Prime Minister Bibi Netanyahu said: "The message to all Israelis is, keep your eyes open!"

 It was undoubtedly the most serious attack in the current surge of terror from the West Bank, and came against the back drop of Secretary Kerry's relentless effort to advance a peace accord. It recalled the deadly wave of bus bombings from the west bank that murdered hundreds of Israelis during the second intifada. It triggered the IDF's defensive shield operation in 2002 that rooted out the terror infrastructure. IDF Chief of Staff, Moshe Yaalon, who now serves as Israel’s defense minister, headed that campaign. What is the situation today? The Palestinian security forces of president Mahmud Abbas are still credited with doing their job in cracking down on Hamas and other terror groups in the west bank. However, bear in mind that Israel recently released hundreds of Palestinian terrorists "with blood on their hands" in a good-will gesture to persuade Abbas to return to peace negotiations. Past experience has shown that some terrorists released from prison revert to violence, and it is believed that once again they are providing a tailwind to the current terrorism, not only from the West Bank but also from Gaza. However, Israeli security officials say there is still no sign that this is the beginning of a new intifada uprising.

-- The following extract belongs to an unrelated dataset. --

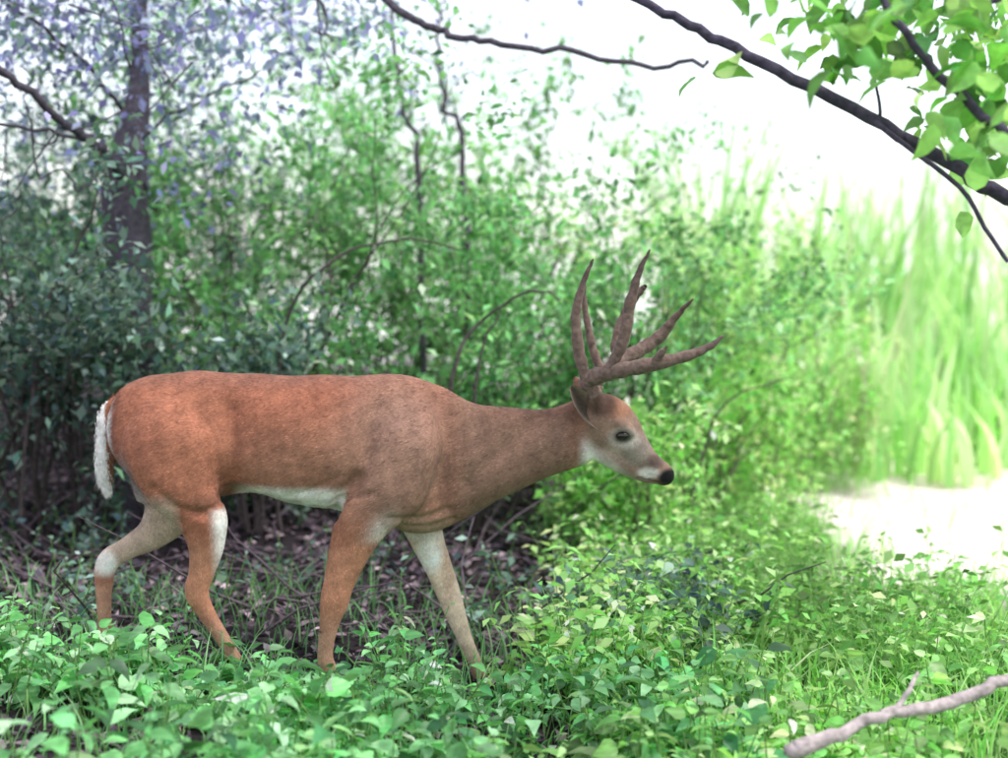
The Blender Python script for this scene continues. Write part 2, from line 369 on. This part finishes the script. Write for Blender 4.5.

Israel recently released hundreds of Palestinian terrorists "with blood on their hands" in a good-will gesture to persuade Abbas to return to peace negotiations.

 The Israeli government is committed to releasing a new batch of prisoners shortly, and there is a mounting opposition in Israel in the wake of the mounting Palestinian attacks. Opposition Knesset member, Shaul Mofaz, a former defense minister and IDF Chief of Staff, called on the prime minister to reconsider, saying that no world leader would agree to do free convicted killers under the current circumstances. Within Netanyahu's Likud party, some backbenchers have also decried another prisoner release before they serve out their sentences. However, Netanyahu is committed to Kerry and Abbas, and the grapevine has let it be known that Israel will honor its commitment.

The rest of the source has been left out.